Barış Doster

19 Mayıs ve savaş demokrasisi

19 Mayıs 2021 Çarşamba

Bugün 19 Mayıs. Ulusal bir yürüyüşün, kutsal bir isyanın, destansı bir mücadelenin başladığı tarih. Yerelden ulusala kongrelerle; tabandan tavana örgütlenmeyle; bunların sonucunda Meclis’in açılmasıyla düşmanın yenildiği, vatanın kurtarıldığı, devletin kurulduğu, milletin egemen kılındığı sürecin başladığı gün. Hepimize kutlu olsun… 

 Bir an için, 1919’a gidelim. 15 Mayıs’ta Yunan ordusu İzmir’i işgal etti. Büyük kahraman Hasan Tahsin, direndi. Kurşun sıktı. Şehit düştü.

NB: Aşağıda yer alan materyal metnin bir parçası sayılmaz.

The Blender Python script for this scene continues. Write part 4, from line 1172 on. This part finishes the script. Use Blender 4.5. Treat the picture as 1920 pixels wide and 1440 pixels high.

Ertesi gün, 16 Mayıs’ta, Mustafa Kemal Paşa, beraberindeki heyetle birlikte, Bandırma vapuruyla İstanbul’dan yola çıktı. 19 Mayıs’ta Samsun’a vardı.   

Gazi Mustafa Kemal Atatürk; savaş konusunda çok deneyimli, başarılı bir komutandı. Trablusgarp Harbi’ne (1911- 1912) katılmıştı. Dünyada gayri nizami harbin ilk örneklerinden olan direnişi örgütleyen subaylar arasındaydı. Balkan Harbi’nde (1912 - 1913) Bolayır Kolordusu’nda kurmay başkanlığı yapmıştı. Cihan Harbi’nde (1914 - 1918) cepheden cepheye koşmuş; Çanakkale Cephesi’nde, Kafkas Cephesi’nde, Suriye - Filistin Cephesi’nde çok önemli görevler üstlenmişti. Yani, 19 Mayıs 1919’da Samsun’a 9. Ordu Müfettişi olarak çıkan Mustafa Kemal Paşa, çok parlak bir askeri kariyere sahipti.  

Fakat bu kariyere yaslanmadı Atatürk. Kurtuluşu, sadece silah arkadaşlarıyla aramadı. Anadolu’ya gitti. Kongreler topladı. Milletle bütünleşti. Savaşı, meclis iradesi ve meşruiyetiyle yönetti. Devletleşmeye, milletleşmeye öncülük etti. Devrim yaptı.  

ATATÜRK’ÜN VERDİĞİ DERS 

Mustafa Kemal Paşa, tarihten ders çıkarmanın önemini de milletle buluşmanın değerini de biliyordu. Mondros Mütarekesi (30 Ekim 1918) imzalandıktan sonra Anadolu’da yerel ölçekte toplanan irili ufaklı kongrelerin yarattığı birikimin farkındaydı. Bu kapsamda 5 Kasım 1918’de kurulan Kars İslam Şûrası ve onu izleyen millici, işgal karşıtı, yurtsever hareketler ve kongreler, halktaki tepkiyi gösteriyordu. Mustafa Kemal, tüm bunları tek bir merkezde topladı, örgütledi. Yerel olmaktan çıkarıp, milli bir hedef aşıladı. Atatürk’le birlikte tepki, öfke, eylem, örgüt ve mücadele; bölgesel olmaktan çıktı. Ulusala evrildi. Millileşti.   

Milli Mücadele’yle işgale direnen, bağımsızlık kavgası veren bu hareketlerin hepsi katılımcıydı. Tabandan tavana yükselen bir irade öne çıkıyordu. Bülent Tanör’ün tanımıyla, haklı ve halklı Kurtuluş Savaşı, “savaş demokrasisi” olarak dikkat çekiyordu. Bu mücadele çizgisi ve yöntemi, Erzurum ve Sivas kongreleriyle olgunlaştı. TBMM’yle taçlandı, zirveye ulaştı. 

Atatürk öncülüğündeki demokratik ve devrimci mücadelenin, emperyalizm karşıtı savaşın sonucunda Cumhuriyet kuruldu. İlkeleri; tam bağımsızlık, ulusal egemenlik, çağdaş ve evrensel değerler, laiklik, halkçılık, eşitlik, akıl, bilim ve aydınlanmaydı. Kurtuluş Savaşı ve Cumhuriyet; mazlum milletlere örnek oldu, ilham verdi.  

O yüzden 19 Mayıs 1919 ve simgelediği değerler, o günden beri emperyalizmin ve işbirlikçilerinin hedefindedir.